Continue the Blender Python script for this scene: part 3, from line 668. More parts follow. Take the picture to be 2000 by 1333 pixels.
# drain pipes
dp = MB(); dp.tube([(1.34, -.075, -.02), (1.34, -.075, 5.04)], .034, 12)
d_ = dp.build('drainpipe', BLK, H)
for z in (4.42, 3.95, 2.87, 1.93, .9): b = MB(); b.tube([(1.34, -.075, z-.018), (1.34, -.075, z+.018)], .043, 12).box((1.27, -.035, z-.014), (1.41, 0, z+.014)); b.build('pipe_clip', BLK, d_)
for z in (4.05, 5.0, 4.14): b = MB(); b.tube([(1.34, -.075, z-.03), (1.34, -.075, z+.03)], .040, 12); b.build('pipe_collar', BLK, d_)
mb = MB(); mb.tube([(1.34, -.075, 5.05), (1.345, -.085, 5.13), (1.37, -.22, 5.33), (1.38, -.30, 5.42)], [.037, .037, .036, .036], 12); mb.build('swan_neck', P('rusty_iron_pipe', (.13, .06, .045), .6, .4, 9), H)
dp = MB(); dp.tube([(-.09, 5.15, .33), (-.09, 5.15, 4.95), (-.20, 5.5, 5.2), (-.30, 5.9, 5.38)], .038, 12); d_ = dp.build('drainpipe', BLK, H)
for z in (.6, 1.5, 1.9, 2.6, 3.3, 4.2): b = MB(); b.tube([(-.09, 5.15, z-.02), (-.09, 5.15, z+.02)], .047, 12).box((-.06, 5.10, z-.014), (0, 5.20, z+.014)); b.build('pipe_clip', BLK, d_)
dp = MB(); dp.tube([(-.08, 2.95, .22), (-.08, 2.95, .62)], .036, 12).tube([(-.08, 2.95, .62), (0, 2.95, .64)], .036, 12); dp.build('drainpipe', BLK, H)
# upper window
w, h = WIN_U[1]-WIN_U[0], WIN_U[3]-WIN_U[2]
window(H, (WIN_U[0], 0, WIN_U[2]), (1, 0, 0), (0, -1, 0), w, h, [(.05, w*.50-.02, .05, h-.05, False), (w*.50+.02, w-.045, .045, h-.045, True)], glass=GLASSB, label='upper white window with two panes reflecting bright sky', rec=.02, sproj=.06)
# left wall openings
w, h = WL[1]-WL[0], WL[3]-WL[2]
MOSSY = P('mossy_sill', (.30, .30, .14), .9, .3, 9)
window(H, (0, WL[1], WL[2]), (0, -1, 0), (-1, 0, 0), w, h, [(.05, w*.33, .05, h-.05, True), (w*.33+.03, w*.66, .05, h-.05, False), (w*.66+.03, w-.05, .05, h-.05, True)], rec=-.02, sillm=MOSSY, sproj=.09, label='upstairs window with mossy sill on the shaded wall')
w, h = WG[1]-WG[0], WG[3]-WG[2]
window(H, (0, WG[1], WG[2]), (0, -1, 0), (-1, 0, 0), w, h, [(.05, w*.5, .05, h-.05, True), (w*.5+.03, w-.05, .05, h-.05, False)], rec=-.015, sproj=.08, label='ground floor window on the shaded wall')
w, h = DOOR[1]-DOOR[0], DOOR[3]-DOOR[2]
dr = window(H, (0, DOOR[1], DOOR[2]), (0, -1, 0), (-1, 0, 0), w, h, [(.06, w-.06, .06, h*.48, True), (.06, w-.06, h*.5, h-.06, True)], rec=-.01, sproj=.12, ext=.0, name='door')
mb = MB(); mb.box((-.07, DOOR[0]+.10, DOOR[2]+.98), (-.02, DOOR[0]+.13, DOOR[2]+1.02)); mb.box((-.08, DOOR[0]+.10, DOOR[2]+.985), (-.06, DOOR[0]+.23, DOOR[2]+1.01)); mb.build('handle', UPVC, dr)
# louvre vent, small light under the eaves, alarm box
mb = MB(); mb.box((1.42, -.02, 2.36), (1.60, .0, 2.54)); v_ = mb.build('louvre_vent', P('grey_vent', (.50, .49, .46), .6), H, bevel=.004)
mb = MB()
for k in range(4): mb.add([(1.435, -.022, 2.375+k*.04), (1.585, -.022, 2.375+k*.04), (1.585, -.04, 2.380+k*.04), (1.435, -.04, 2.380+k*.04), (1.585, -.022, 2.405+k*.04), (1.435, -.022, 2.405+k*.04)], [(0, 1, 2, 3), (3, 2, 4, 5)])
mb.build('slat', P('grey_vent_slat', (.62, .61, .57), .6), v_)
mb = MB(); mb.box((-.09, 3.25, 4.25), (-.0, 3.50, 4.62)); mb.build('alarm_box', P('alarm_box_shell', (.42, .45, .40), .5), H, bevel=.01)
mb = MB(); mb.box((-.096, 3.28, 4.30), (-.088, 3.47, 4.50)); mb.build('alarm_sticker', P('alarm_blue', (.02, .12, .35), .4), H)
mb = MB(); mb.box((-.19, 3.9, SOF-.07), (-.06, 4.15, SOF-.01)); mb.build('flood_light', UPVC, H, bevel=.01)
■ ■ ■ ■
* **WHAT NEEDS TO BE DONE**
Repeat the material above in full, keeping every word.

* **FINISHED TASK**
Continue the Blender Python script for this scene: part 3, from line 668. More parts follow. Take the picture to be 2000 by 1333 pixels.
# drain pipes
dp = MB(); dp.tube([(1.34, -.075, -.02), (1.34, -.075, 5.04)], .034, 12)
d_ = dp.build('drainpipe', BLK, H)
for z in (4.42, 3.95, 2.87, 1.93, .9): b = MB(); b.tube([(1.34, -.075, z-.018), (1.34, -.075, z+.018)], .043, 12).box((1.27, -.035, z-.014), (1.41, 0, z+.014)); b.build('pipe_clip', BLK, d_)
for z in (4.05, 5.0, 4.14): b = MB(); b.tube([(1.34, -.075, z-.03), (1.34, -.075, z+.03)], .040, 12); b.build('pipe_collar', BLK, d_)
mb = MB(); mb.tube([(1.34, -.075, 5.05), (1.345, -.085, 5.13), (1.37, -.22, 5.33), (1.38, -.30, 5.42)], [.037, .037, .036, .036], 12); mb.build('swan_neck', P('rusty_iron_pipe', (.13, .06, .045), .6, .4, 9), H)
dp = MB(); dp.tube([(-.09, 5.15, .33), (-.09, 5.15, 4.95), (-.20, 5.5, 5.2), (-.30, 5.9, 5.38)], .038, 12); d_ = dp.build('drainpipe', BLK, H)
for z in (.6, 1.5, 1.9, 2.6, 3.3, 4.2): b = MB(); b.tube([(-.09, 5.15, z-.02), (-.09, 5.15, z+.02)], .047, 12).box((-.06, 5.10, z-.014), (0, 5.20, z+.014)); b.build('pipe_clip', BLK, d_)
dp = MB(); dp.tube([(-.08, 2.95, .22), (-.08, 2.95, .62)], .036, 12).tube([(-.08, 2.95, .62), (0, 2.95, .64)], .036, 12); dp.build('drainpipe', BLK, H)
# upper window
w, h = WIN_U[1]-WIN_U[0], WIN_U[3]-WIN_U[2]
window(H, (WIN_U[0], 0, WIN_U[2]), (1, 0, 0), (0, -1, 0), w, h, [(.05, w*.50-.02, .05, h-.05, False), (w*.50+.02, w-.045, .045, h-.045, True)], glass=GLASSB, label='upper white window with two panes reflecting bright sky', rec=.02, sproj=.06)
# left wall openings
w, h = WL[1]-WL[0], WL[3]-WL[2]
MOSSY = P('mossy_sill', (.30, .30, .14), .9, .3, 9)
window(H, (0, WL[1], WL[2]), (0, -1, 0), (-1, 0, 0), w, h, [(.05, w*.33, .05, h-.05, True), (w*.33+.03, w*.66, .05, h-.05, False), (w*.66+.03, w-.05, .05, h-.05, True)], rec=-.02, sillm=MOSSY, sproj=.09, label='upstairs window with mossy sill on the shaded wall')
w, h = WG[1]-WG[0], WG[3]-WG[2]
window(H, (0, WG[1], WG[2]), (0, -1, 0), (-1, 0, 0), w, h, [(.05, w*.5, .05, h-.05, True), (w*.5+.03, w-.05, .05, h-.05, False)], rec=-.015, sproj=.08, label='ground floor window on the shaded wall')
w, h = DOOR[1]-DOOR[0], DOOR[3]-DOOR[2]
dr = window(H, (0, DOOR[1], DOOR[2]), (0, -1, 0), (-1, 0, 0), w, h, [(.06, w-.06, .06, h*.48, True), (.06, w-.06, h*.5, h-.06, True)], rec=-.01, sproj=.12, ext=.0, name='door')
mb = MB(); mb.box((-.07, DOOR[0]+.10, DOOR[2]+.98), (-.02, DOOR[0]+.13, DOOR[2]+1.02)); mb.box((-.08, DOOR[0]+.10, DOOR[2]+.985), (-.06, DOOR[0]+.23, DOOR[2]+1.01)); mb.build('handle', UPVC, dr)
# louvre vent, small light under the eaves, alarm box
mb = MB(); mb.box((1.42, -.02, 2.36), (1.60, .0, 2.54)); v_ = mb.build('louvre_vent', P('grey_vent', (.50, .49, .46), .6), H, bevel=.004)
mb = MB()
for k in range(4): mb.add([(1.435, -.022, 2.375+k*.04), (1.585, -.022, 2.375+k*.04), (1.585, -.04, 2.380+k*.04), (1.435, -.04, 2.380+k*.04), (1.585, -.022, 2.405+k*.04), (1.435, -.022, 2.405+k*.04)], [(0, 1, 2, 3), (3, 2, 4, 5)])
mb.build('slat', P('grey_vent_slat', (.62, .61, .57), .6), v_)
mb = MB(); mb.box((-.09, 3.25, 4.25), (-.0, 3.50, 4.62)); mb.build('alarm_box', P('alarm_box_shell', (.42, .45, .40), .5), H, bevel=.01)
mb = MB(); mb.box((-.096, 3.28, 4.30), (-.088, 3.47, 4.50)); mb.build('alarm_sticker', P('alarm_blue', (.02, .12, .35), .4), H)
mb = MB(); mb.box((-.19, 3.9, SOF-.07), (-.06, 4.15, SOF-.01)); mb.build('flood_light', UPVC, H, bevel=.01)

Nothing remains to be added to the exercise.